The book starts with several quotes. One is attributed to early travel writer Dervla Murphy who says 'One is a much less lighthearted traveler with a foal at foot'. As Holland discusses in the introduction, for much of history women have been defined as mothers and their lives very much restricted. Those who rebelled were certainly not respected in polite society. Of course, some did venture out, but the ones who are remembered well by history are those 'not driven by dreams of glory but by a nurturing concern for others: the Virgin Mary, Florence Nightingale, Clara Baron, Harriet Tubman, Mother Theresa - mothering their way into history'. Men could be adventurers and greatly admired, but an adventuress is 'a woman who preys on rich men and other people's husbands.'

Holland divides the book into chapters titled: Warriors, Menswear, Outlaws, Exiles, Wayfarers, Renegades, Grandstanders, Seekers and Radicals. The famous such as Joan of Arc, Cleopatra, Susan B. Anthony and George Sand are all there. However, the pleasure in reading this book lies in discovering the less known but still remarkable women like Confederate spy Belle Boyd or Alexandra David Neel who was the first Westerner to visit Lhasa and Potala, 'the glorious palace of the ruling lamas'. Neel travelled under incredibly difficult conditions, disguised as a beggar with her face blackened by soot from the bottom of a cooking pot, to avoid explusion or worse.

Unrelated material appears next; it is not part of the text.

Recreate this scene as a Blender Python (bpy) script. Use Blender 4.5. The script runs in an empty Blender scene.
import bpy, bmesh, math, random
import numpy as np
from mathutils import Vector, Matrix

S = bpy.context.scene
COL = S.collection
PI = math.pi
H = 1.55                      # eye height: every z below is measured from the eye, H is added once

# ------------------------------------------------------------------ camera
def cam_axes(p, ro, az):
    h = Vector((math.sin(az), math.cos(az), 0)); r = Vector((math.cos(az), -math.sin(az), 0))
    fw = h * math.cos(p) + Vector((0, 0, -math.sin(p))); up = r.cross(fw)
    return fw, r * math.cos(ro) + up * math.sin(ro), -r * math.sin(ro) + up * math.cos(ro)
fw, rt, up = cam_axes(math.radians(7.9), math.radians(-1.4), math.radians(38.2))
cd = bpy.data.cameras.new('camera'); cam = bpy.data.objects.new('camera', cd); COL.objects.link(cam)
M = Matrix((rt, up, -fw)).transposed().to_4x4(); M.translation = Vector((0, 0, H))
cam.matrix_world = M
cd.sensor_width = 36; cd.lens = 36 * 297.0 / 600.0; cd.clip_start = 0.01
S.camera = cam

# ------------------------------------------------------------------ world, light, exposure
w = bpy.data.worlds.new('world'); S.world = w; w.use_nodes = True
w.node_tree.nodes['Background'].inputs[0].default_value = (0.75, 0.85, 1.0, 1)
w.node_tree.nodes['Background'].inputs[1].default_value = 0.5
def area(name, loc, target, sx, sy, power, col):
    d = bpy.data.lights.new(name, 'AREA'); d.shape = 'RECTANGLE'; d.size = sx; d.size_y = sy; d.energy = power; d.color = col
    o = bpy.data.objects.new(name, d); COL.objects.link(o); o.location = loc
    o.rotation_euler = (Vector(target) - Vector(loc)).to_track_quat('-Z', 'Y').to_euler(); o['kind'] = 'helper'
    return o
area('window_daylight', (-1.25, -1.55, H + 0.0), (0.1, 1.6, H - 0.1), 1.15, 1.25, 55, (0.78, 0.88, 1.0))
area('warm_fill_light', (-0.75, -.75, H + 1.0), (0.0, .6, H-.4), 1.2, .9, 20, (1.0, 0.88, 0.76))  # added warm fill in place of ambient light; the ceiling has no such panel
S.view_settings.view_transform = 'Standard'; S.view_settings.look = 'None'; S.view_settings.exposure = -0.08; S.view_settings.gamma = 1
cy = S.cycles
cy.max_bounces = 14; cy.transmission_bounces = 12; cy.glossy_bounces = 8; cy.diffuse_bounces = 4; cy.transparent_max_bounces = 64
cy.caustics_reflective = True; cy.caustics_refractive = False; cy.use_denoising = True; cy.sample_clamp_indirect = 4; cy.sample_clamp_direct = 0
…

There is no doubt whom Holland admires and whom she scorns. Grandstanders such as dancer Isadora Duncan or aviatrix Amelia Earhart are roundly mocked. 'Those with ample self-esteem seldom worry about survival', and they often put the people in their lives through incredible hardships while they follow their muses or dreams. Greatly admired by the author are the wayfarers, those intrepid travellers who braved the wilderness before credit cards, airplanes and cell phones. A great many of them were British women in the 19th century. Maybe 'knowing that a woman ... stood at the helm of the Empire worked in their hearts like yeast' and gave them courage to travel 'trotting ahead of the yellow dogs of domestic boredom'. Many apparently looked much younger than their chronological ages. 'Perhaps after all it's the quiet life that breeds gray hair and wrinkles'. Luckily many of these women left journals or wrote extensive letters so we can admire their incredible bravery and sometimes wonder at their foolhardiness.

Holland also pays tribute to the radicals such as Mary Harris, the 19th/early 20th century American union organizer 'Mother Jones'. A ferocious soldier in the war between workers and management, her motto was 'Pray for the dead but fight like Hell for the living'. Her legacy continues to live on in the Mother Jones magazine which is dedicated to 'social justice implemented through first rate investigative reporting'. As the book, concludes Holland worries about the future. Where are the wayfarers and radicals now? 'Careers, it turns out, keep women in line more effectively than policement or repressive husbands'. Those degrees and careers are time-eaters and demand ceaseless loyalty and attention. They're harder to leave than a husband, and unlike children, they never grow up and learn to take care of themselves. She has a good point; women today are often just too tired to rabble rouse.

Readers, whether or not they agree with all of Holland's ideas, will enjoy finding out about these amazing women - it's hard not to admire their fortitude - to whom the book is dedicated, women 'who take their own lives in their hands and step over the edge'.